__WRITTEN INSTRUCTION__. Copy every line, leaving nothing out and adding nothing.

__COLLECTED MATERIAL__.
══════════════════════════════

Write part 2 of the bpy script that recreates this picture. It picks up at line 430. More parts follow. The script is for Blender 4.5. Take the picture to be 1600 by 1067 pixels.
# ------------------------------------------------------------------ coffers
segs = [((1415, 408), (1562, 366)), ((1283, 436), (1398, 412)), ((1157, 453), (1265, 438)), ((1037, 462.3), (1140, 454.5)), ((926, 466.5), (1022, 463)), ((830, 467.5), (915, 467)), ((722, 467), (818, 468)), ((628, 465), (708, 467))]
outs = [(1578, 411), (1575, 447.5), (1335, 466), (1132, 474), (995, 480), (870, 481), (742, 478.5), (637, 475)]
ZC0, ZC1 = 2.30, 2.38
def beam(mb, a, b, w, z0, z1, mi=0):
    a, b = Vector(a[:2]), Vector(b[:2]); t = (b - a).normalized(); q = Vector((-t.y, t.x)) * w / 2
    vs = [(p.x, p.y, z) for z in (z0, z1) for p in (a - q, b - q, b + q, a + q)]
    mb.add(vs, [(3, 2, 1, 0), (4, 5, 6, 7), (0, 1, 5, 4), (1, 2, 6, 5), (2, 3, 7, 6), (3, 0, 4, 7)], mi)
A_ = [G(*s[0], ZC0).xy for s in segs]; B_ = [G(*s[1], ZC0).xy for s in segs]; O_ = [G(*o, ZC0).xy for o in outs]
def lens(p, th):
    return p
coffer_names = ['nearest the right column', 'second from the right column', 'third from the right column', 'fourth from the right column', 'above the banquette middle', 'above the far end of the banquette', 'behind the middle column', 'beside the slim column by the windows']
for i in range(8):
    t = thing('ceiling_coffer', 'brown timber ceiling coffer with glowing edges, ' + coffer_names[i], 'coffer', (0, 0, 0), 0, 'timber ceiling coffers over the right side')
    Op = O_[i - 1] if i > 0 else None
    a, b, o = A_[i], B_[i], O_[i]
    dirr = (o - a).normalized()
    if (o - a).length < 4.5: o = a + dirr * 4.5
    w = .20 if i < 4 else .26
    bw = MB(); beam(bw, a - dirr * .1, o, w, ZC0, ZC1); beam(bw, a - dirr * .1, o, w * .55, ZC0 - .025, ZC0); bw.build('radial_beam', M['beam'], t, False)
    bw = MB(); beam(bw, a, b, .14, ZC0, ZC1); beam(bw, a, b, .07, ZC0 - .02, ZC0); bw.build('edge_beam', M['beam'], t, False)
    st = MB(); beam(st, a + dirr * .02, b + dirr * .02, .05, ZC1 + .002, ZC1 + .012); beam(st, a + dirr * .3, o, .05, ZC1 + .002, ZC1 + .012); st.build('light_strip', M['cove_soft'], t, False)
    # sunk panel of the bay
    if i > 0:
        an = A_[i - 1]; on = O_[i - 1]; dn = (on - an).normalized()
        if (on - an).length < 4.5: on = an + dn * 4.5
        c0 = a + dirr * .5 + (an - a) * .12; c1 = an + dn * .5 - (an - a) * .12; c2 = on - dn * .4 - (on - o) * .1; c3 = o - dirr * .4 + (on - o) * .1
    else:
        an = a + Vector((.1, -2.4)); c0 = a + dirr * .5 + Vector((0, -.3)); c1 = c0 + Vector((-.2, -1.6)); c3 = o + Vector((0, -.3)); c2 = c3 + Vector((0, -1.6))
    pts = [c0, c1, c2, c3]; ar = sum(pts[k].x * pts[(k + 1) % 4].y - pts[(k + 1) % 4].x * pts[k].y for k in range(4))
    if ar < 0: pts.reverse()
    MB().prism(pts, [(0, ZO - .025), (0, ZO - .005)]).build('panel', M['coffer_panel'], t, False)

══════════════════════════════

__ANSWER BELOW__.
Write part 2 of the bpy script that recreates this picture. It picks up at line 430. More parts follow. The script is for Blender 4.5. Take the picture to be 1600 by 1067 pixels.
# ------------------------------------------------------------------ coffers
segs = [((1415, 408), (1562, 366)), ((1283, 436), (1398, 412)), ((1157, 453), (1265, 438)), ((1037, 462.3), (1140, 454.5)), ((926, 466.5), (1022, 463)), ((830, 467.5), (915, 467)), ((722, 467), (818, 468)), ((628, 465), (708, 467))]
outs = [(1578, 411), (1575, 447.5), (1335, 466), (1132, 474), (995, 480), (870, 481), (742, 478.5), (637, 475)]
ZC0, ZC1 = 2.30, 2.38
def beam(mb, a, b, w, z0, z1, mi=0):
    a, b = Vector(a[:2]), Vector(b[:2]); t = (b - a).normalized(); q = Vector((-t.y, t.x)) * w / 2
    vs = [(p.x, p.y, z) for z in (z0, z1) for p in (a - q, b - q, b + q, a + q)]
    mb.add(vs, [(3, 2, 1, 0), (4, 5, 6, 7), (0, 1, 5, 4), (1, 2, 6, 5), (2, 3, 7, 6), (3, 0, 4, 7)], mi)
A_ = [G(*s[0], ZC0).xy for s in segs]; B_ = [G(*s[1], ZC0).xy for s in segs]; O_ = [G(*o, ZC0).xy for o in outs]
def lens(p, th):
    return p
coffer_names = ['nearest the right column', 'second from the right column', 'third from the right column', 'fourth from the right column', 'above the banquette middle', 'above the far end of the banquette', 'behind the middle column', 'beside the slim column by the windows']
for i in range(8):
    t = thing('ceiling_coffer', 'brown timber ceiling coffer with glowing edges, ' + coffer_names[i], 'coffer', (0, 0, 0), 0, 'timber ceiling coffers over the right side')
    Op = O_[i - 1] if i > 0 else None
    a, b, o = A_[i], B_[i], O_[i]
    dirr = (o - a).normalized()
    if (o - a).length < 4.5: o = a + dirr * 4.5
    w = .20 if i < 4 else .26
    bw = MB(); beam(bw, a - dirr * .1, o, w, ZC0, ZC1); beam(bw, a - dirr * .1, o, w * .55, ZC0 - .025, ZC0); bw.build('radial_beam', M['beam'], t, False)
    bw = MB(); beam(bw, a, b, .14, ZC0, ZC1); beam(bw, a, b, .07, ZC0 - .02, ZC0); bw.build('edge_beam', M['beam'], t, False)
    st = MB(); beam(st, a + dirr * .02, b + dirr * .02, .05, ZC1 + .002, ZC1 + .012); beam(st, a + dirr * .3, o, .05, ZC1 + .002, ZC1 + .012); st.build('light_strip', M['cove_soft'], t, False)
    # sunk panel of the bay
    if i > 0:
        an = A_[i - 1]; on = O_[i - 1]; dn = (on - an).normalized()
        if (on - an).length < 4.5: on = an + dn * 4.5
        c0 = a + dirr * .5 + (an - a) * .12; c1 = an + dn * .5 - (an - a) * .12; c2 = on - dn * .4 - (on - o) * .1; c3 = o - dirr * .4 + (on - o) * .1
    else:
        an = a + Vector((.1, -2.4)); c0 = a + dirr * .5 + Vector((0, -.3)); c1 = c0 + Vector((-.2, -1.6)); c3 = o + Vector((0, -.3)); c2 = c3 + Vector((0, -1.6))
    pts = [c0, c1, c2, c3]; ar = sum(pts[k].x * pts[(k + 1) % 4].y - pts[(k + 1) % 4].x * pts[k].y for k in range(4))
    if ar < 0: pts.reverse()
    MB().prism(pts, [(0, ZO - .025), (0, ZO - .005)]).build('panel', M['coffer_panel'], t, False)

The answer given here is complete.